* **Description of the task**
Collect all lines from the records below that include the word "pixels".

(Scenes as source code)

§

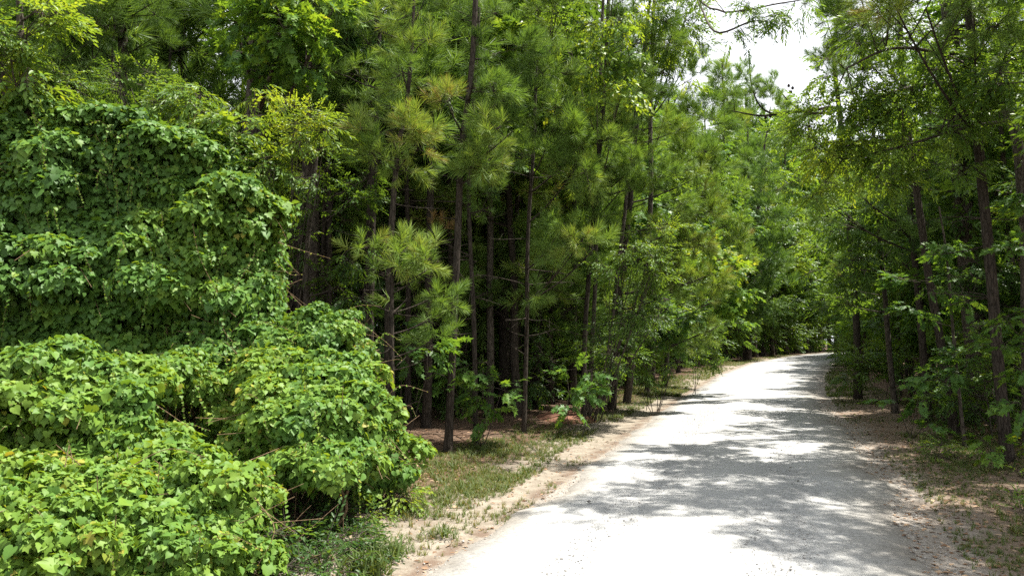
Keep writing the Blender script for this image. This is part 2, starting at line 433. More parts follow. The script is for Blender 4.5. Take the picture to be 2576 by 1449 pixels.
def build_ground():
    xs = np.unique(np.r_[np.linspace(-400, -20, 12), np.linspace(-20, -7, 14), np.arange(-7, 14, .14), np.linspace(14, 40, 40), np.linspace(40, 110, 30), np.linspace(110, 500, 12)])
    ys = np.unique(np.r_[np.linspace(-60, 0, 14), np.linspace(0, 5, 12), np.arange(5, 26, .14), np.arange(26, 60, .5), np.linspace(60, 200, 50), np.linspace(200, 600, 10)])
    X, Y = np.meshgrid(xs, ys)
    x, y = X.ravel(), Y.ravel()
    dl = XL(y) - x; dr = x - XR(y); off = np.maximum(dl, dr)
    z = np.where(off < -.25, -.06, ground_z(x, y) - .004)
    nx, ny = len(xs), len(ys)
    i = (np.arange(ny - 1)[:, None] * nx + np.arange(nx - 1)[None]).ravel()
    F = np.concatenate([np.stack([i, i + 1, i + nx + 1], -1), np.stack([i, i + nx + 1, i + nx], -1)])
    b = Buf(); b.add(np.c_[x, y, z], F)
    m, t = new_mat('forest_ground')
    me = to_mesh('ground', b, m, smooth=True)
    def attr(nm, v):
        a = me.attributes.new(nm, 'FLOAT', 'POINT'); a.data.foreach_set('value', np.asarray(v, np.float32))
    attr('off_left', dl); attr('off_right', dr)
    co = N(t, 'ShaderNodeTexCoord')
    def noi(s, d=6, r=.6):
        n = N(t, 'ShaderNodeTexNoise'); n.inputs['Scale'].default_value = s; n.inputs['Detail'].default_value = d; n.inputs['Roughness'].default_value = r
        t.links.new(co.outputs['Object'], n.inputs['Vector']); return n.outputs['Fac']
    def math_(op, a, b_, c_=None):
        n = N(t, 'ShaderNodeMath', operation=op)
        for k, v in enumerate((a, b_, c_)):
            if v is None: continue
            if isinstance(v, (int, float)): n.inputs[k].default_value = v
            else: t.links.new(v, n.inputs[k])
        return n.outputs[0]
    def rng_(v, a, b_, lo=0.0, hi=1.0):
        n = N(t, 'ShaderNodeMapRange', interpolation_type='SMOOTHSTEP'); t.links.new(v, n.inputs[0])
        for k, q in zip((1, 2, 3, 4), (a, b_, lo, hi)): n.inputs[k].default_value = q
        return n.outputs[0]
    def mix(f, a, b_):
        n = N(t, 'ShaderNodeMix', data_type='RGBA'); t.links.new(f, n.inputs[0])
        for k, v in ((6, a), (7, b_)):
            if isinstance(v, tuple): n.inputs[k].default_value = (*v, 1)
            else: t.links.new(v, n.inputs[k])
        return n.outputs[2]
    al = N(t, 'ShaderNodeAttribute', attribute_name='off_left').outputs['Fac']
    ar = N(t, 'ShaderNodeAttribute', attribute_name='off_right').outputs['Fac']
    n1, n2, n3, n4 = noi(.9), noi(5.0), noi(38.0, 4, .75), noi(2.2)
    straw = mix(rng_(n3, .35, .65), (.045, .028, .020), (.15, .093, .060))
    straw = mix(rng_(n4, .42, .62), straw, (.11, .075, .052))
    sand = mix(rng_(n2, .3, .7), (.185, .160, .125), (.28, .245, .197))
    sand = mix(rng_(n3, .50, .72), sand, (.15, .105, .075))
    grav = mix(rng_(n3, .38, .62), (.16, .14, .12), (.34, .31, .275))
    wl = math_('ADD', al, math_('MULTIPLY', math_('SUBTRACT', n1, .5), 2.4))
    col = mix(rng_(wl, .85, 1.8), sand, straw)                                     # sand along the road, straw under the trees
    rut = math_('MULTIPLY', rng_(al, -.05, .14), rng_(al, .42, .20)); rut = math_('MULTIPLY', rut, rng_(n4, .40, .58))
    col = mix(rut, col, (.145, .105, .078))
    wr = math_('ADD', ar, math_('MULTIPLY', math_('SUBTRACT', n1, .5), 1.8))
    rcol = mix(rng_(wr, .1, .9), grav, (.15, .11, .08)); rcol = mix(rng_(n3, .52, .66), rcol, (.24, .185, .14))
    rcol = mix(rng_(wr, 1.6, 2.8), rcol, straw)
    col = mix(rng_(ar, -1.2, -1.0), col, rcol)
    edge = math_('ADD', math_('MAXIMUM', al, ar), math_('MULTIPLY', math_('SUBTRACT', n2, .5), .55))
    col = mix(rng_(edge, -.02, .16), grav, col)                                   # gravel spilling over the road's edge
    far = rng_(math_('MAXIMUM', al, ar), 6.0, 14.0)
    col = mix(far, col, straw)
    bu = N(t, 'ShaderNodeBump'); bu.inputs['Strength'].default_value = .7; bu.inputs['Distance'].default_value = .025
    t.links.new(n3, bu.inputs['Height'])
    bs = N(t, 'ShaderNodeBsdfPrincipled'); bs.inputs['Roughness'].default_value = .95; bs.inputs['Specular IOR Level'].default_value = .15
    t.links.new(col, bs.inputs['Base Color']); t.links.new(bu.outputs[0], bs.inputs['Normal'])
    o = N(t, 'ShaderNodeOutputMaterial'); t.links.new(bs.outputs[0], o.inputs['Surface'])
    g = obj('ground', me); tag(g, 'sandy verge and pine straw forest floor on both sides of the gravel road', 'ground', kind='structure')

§

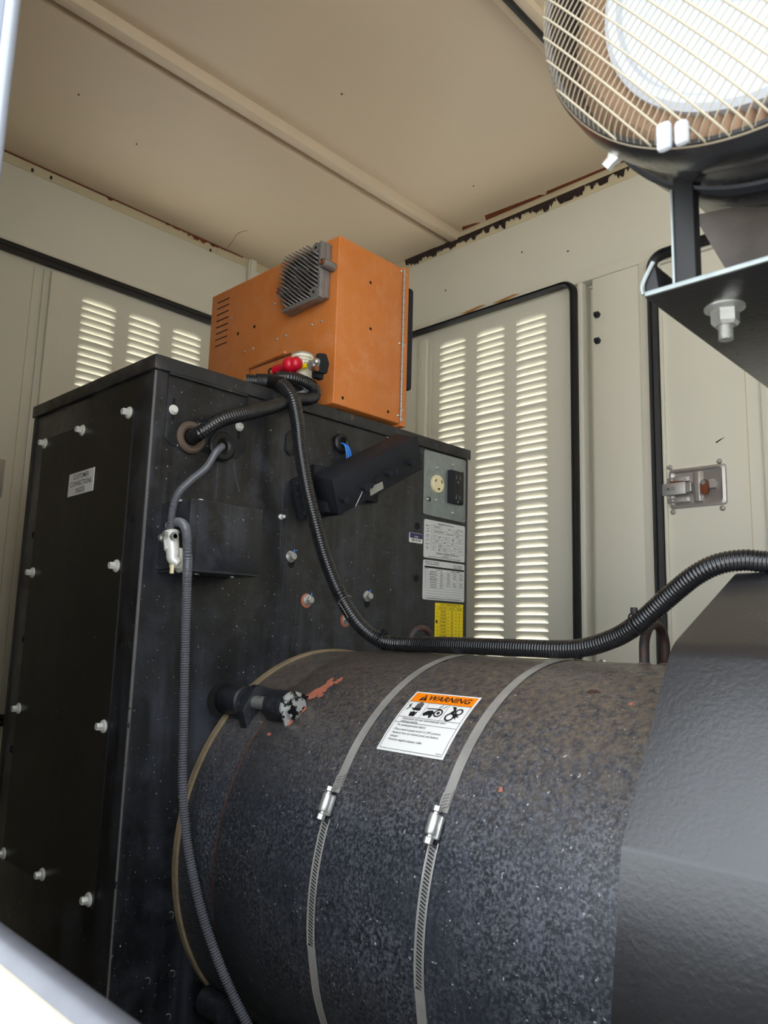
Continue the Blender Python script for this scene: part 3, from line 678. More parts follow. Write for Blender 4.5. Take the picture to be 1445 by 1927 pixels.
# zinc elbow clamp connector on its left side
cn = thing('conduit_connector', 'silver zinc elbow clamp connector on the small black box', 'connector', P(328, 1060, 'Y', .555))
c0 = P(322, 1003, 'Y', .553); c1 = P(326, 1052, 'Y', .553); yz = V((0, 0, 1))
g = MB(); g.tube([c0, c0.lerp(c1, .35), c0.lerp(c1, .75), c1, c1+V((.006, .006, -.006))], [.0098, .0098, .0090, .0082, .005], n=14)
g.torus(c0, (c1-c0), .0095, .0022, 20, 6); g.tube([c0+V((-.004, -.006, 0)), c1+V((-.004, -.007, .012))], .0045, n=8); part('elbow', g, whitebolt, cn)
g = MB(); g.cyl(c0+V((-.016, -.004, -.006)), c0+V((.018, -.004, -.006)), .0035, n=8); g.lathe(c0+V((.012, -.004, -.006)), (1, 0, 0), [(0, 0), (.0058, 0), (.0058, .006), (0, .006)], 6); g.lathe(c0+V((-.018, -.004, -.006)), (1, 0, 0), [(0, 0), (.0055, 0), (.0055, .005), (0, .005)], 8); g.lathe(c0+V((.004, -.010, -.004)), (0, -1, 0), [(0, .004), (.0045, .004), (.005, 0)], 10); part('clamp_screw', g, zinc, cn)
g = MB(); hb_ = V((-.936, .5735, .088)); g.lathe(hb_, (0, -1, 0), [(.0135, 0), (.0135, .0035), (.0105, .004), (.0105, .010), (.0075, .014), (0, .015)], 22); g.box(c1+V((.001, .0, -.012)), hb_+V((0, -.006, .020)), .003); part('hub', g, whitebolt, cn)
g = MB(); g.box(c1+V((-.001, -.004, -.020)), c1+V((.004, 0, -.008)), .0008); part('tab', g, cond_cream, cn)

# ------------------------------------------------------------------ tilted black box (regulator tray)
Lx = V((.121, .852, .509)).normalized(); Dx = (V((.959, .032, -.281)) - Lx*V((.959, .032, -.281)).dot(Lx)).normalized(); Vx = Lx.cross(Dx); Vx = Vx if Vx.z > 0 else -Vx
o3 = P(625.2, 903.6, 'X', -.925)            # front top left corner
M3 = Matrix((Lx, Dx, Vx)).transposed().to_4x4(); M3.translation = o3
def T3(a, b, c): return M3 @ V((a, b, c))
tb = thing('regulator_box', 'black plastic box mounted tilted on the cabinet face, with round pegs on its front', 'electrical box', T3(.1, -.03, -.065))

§

* **Task output**
Keep writing the Blender script for this image. This is part 2, starting at line 433. More parts follow. The script is for Blender 4.5. Take the picture to be 2576 by 1449 pixels.
Continue the Blender Python script for this scene: part 3, from line 678. More parts follow. Write for Blender 4.5. Take the picture to be 1445 by 1927 pixels.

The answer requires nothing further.